WHAT YOU HAVE TO DO:
The entire listing is to be repeated verbatim.
□ □ □
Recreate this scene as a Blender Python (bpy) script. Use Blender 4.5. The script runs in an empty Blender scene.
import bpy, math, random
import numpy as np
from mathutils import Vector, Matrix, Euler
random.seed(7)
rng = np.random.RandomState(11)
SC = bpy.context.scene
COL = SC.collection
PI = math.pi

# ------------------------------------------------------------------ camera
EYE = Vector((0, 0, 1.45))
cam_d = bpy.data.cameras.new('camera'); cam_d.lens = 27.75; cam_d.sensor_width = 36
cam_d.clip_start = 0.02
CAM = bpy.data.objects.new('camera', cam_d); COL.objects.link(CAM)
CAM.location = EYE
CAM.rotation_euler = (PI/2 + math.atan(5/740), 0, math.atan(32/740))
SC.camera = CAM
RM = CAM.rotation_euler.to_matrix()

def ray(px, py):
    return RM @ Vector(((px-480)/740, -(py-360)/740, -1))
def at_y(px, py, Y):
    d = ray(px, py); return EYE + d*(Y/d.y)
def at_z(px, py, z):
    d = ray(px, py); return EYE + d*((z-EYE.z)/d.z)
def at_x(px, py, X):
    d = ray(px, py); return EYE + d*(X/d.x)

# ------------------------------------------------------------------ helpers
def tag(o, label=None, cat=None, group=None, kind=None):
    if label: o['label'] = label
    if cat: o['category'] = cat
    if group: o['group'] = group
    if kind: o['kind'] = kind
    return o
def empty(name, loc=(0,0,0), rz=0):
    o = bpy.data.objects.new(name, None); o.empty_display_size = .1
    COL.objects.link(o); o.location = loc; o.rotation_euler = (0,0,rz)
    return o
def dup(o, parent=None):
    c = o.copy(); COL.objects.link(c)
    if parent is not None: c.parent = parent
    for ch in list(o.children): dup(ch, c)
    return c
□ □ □
ANSWER IN FULL:
Recreate this scene as a Blender Python (bpy) script. Use Blender 4.5. The script runs in an empty Blender scene.
import bpy, math, random
import numpy as np
from mathutils import Vector, Matrix, Euler
random.seed(7)
rng = np.random.RandomState(11)
SC = bpy.context.scene
COL = SC.collection
PI = math.pi

# ------------------------------------------------------------------ camera
EYE = Vector((0, 0, 1.45))
cam_d = bpy.data.cameras.new('camera'); cam_d.lens = 27.75; cam_d.sensor_width = 36
cam_d.clip_start = 0.02
CAM = bpy.data.objects.new('camera', cam_d); COL.objects.link(CAM)
CAM.location = EYE
CAM.rotation_euler = (PI/2 + math.atan(5/740), 0, math.atan(32/740))
SC.camera = CAM
RM = CAM.rotation_euler.to_matrix()

def ray(px, py):
    return RM @ Vector(((px-480)/740, -(py-360)/740, -1))
def at_y(px, py, Y):
    d = ray(px, py); return EYE + d*(Y/d.y)
def at_z(px, py, z):
    d = ray(px, py); return EYE + d*((z-EYE.z)/d.z)
def at_x(px, py, X):
    d = ray(px, py); return EYE + d*(X/d.x)

# ------------------------------------------------------------------ helpers
def tag(o, label=None, cat=None, group=None, kind=None):
    if label: o['label'] = label
    if cat: o['category'] = cat
    if group: o['group'] = group
    if kind: o['kind'] = kind
    return o
def empty(name, loc=(0,0,0), rz=0):
    o = bpy.data.objects.new(name, None); o.empty_display_size = .1
    COL.objects.link(o); o.location = loc; o.rotation_euler = (0,0,rz)
    return o
def dup(o, parent=None):
    c = o.copy(); COL.objects.link(c)
    if parent is not None: c.parent = parent
    for ch in list(o.children): dup(ch, c)
    return c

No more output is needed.